Dena Davida : passer le flambeau de Tangente
La commissaire en appelle à tout le milieu pour penser la passation de ses pouvoirs
Si elle a cofondé Tangente en 1980 en voulant créer une coopérative artistique sur le modèle de ce qu’on voyait en arts visuels, Dena Davida est rapidement devenue directrice du diffuseur en danse contemporaine. Maintenant commissaire, au coeur de Tangente depuis 38 ans, et prévoyant céder sa place d’ici plus ou moins trois ans, elle invite la communauté de la danse à penser la passation de ses pouvoirs. Et le nouveau modèle de ce que devrait être Tangente. Zoom sur un organisme qui valorise le think tank et le cerveau collectif.
Le milieu artistique est poussé aujourd’hui par un vent venant d’Europe, estime Mme Davida, «à la fois intellectuel et révolutionnaire, qui veut lutter contre le néolibéralisme. Ça me rappelle les années 1960», dit-elle en souriant, «dans un nouveau contexte: une résistance, un désir de justice sociale, des causes mises en avant en arts. Dans ces circonstances, je ne peux qu’être d’accord avec l’idée de me remplacer, moi “directrice-fondatrice”, en passant par un processus qui va légitimer la prochaine équipe et par une forme qui fera passer Tangente vers un modèle transparent, juste, ouvert et collectif.»
Pour ce faire, un appel a été lancé dans la communauté de la danse, afin de former début mars trois comités de réflexion de 10 à 12 personnes.
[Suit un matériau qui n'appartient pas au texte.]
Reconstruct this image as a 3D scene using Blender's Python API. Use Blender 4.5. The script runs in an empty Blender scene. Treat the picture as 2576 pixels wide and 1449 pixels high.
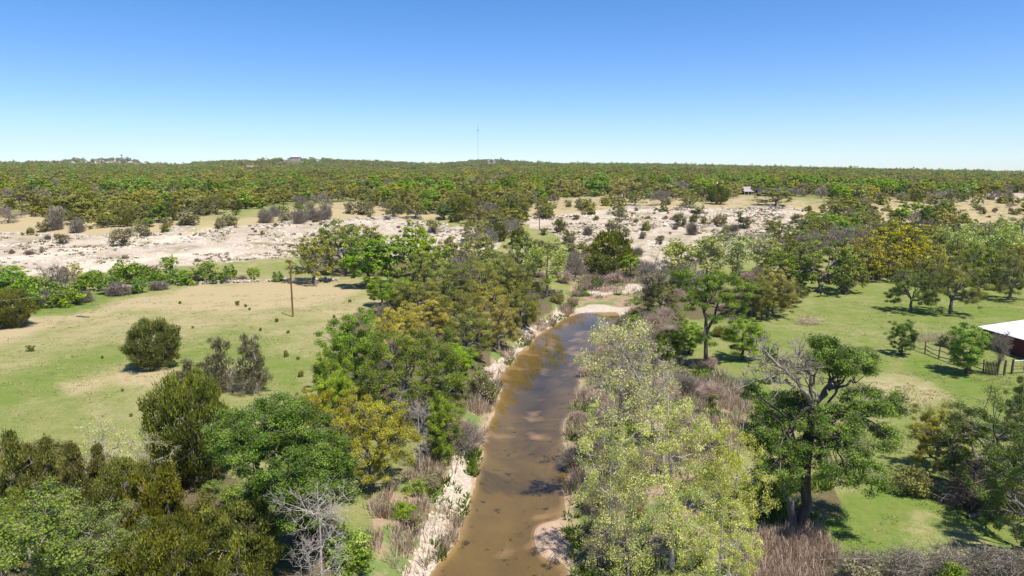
import bpy, math
import numpy as np

S = bpy.context.scene
COL = S.collection
R = np.random.default_rng(11)

# ------------------------------------------------------------------ camera, sky, sun, exposure
FPX, PW, PH = 1736.0, 2576.0, 1449.0          # photo grid used for measuring
PITCH = math.radians(9.69)
CAMH = 26.0
cp, sp = math.cos(PITCH), math.sin(PITCH)
cam_d = bpy.data.cameras.new("camera")
cam = bpy.data.objects.new("camera", cam_d)
COL.objects.link(cam)
cam.location = (0, 0, CAMH)
cam.rotation_euler = (math.radians(90) - PITCH, 0, 0)
cam_d.sensor_width = 36.0
cam_d.lens = 36.0 * FPX / PW
cam_d.clip_start = 0.5
cam_d.clip_end = 20000
S.camera = cam

SUN_EL = math.radians(66)
SUN_AZ = math.radians(136)                     # compass, clockwise from +Y: behind and to the right
world = bpy.data.worlds.new("World")
S.world = world
world.use_nodes = True
wn, wl = world.node_tree.nodes, world.node_tree.links
wn.clear()
sky = wn.new("ShaderNodeTexSky")
sky.sky_type = 'NISHITA'
sky.sun_disc = False
sky.sun_elevation = SUN_EL
sky.sun_rotation = SUN_AZ
sky.altitude = 350
sky.air_density = .7
sky.dust_density = 0.3
sky.ozone_density = 3.0
gam = wn.new("ShaderNodeGamma")
gam.inputs[1].default_value = .93
hs = wn.new("ShaderNodeHueSaturation")
hs.inputs['Hue'].default_value = .507
hs.inputs['Saturation'].default_value = 1.33
hs.inputs['Value'].default_value = 1.19
bg = wn.new("ShaderNodeBackground")
bg.inputs[1].default_value = 0.133
wo = wn.new("ShaderNodeOutputWorld")
wl.new(sky.outputs[0], hs.inputs['Color']); wl.new(hs.outputs[0], gam.inputs[0]); wl.new(gam.outputs[0], bg.inputs[0])
wl.new(bg.outputs[0], wo.inputs[0])

sun_d = bpy.data.lights.new("sun", 'SUN')
sun_d.energy = 5.0
sun_d.angle = math.radians(0.53)
sun_d.color = (1.0, 0.955, 0.88)
sun = bpy.data.objects.new("sun", sun_d)
COL.objects.link(sun)
from mathutils import Vector, Matrix
sdir = Vector((math.sin(SUN_AZ) * math.cos(SUN_EL), math.cos(SUN_AZ) * math.cos(SUN_EL), math.sin(SUN_EL)))
sun.rotation_euler = sdir.to_track_quat('Z', 'Y').to_euler()
sun.location = (60, -60, 120)

S.view_settings.view_transform = 'Standard'
S.view_settings.look = 'None'
S.view_settings.gamma = 1
S.view_settings.use_curve_mapping = False
S.view_settings.exposure = 0.42
S.render.engine = 'CYCLES'
cy = S.cycles
cy.max_bounces = 5
cy.diffuse_bounces = 2
cy.glossy_bounces = 2
cy.transmission_bounces = 3
cy.transparent_max_bounces = 6
cy.use_denoising = True
cy.denoiser = 'OPENIMAGEDENOISE'
cy.denoising_input_passes = 'RGB_ALBEDO_NORMAL'
cy.caustics_reflective = False
cy.caustics_refractive = False
S.render.use_persistent_data = False

# ------------------------------------------------------------------ helpers
def hash2(ix, iy, seed):
    h = (ix.astype(np.int64) * 374761393 + iy.astype(np.int64) * 668265263 + seed * 1442695041) & 0x7fffffff
    h = ((h ^ (h >> 13)) * 1274126177) & 0x7fffffff
    return ((h ^ (h >> 16)) & 0xffff) / 65535.0

def vnoise(x, y, scale, seed=0):
    x = np.asarray(x, float) / scale; y = np.asarray(y, float) / scale
    ix, iy = np.floor(x), np.floor(y)
    fx, fy = x - ix, y - iy
    fx = fx * fx * (3 - 2 * fx); fy = fy * fy * (3 - 2 * fy)
    a = hash2(ix, iy, seed); b = hash2(ix + 1, iy, seed); c = hash2(ix, iy + 1, seed); d = hash2(ix + 1, iy + 1, seed)
    return (a * (1 - fx) + b * fx) * (1 - fy) + (c * (1 - fx) + d * fx) * fy

def fbm(x, y, scale, seed=0, octs=3):
    s, a, t = 0, 1.0, 0
    for k in range(octs):
        s = s + a * vnoise(x, y, scale / 2 ** k, seed + 17 * k); t += a; a *= .5
    return s / t

def sstep(a, b, v):
    t = np.clip((v - a) / (b - a), 0, 1)
    return t * t * (3 - 2 * t)

def ray(px, py):
    xc, yc = (px - PW / 2) / FPX, (PH / 2 - py) / FPX
    return np.array([xc, cp + yc * sp, -sp + yc * cp])

def depth_of(p):
    return p[1] * cp + (CAMH - p[2]) * sp

def project(x, y, z):
    v = z - CAMH
    d = y * cp - v * sp
    return PW / 2 + FPX * x / d, PH / 2 - FPX * (y * sp + v * cp) / d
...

Tous sont bienvenus.
«Je suis une vieille coopérante issue des années 1960, reprend Dena Davida, très influencée par les centres en arts visuels. Ce modèle m’intéresse encore. J’aurais voulu de grands groupes d’artistes pour diriger Tangente. Mais ça a fini par être mon bébé, ma passion.» Si elle est solidement épaulée par son équipe — dont «les aînés», Julie Deschênes, directrice adjointe et de production, et Stéphane Labbé, maintenant directeur général —, une hiérarchie, même légère, s’est instaurée avec le temps. Tangente saura-t-elle s’en affranchir?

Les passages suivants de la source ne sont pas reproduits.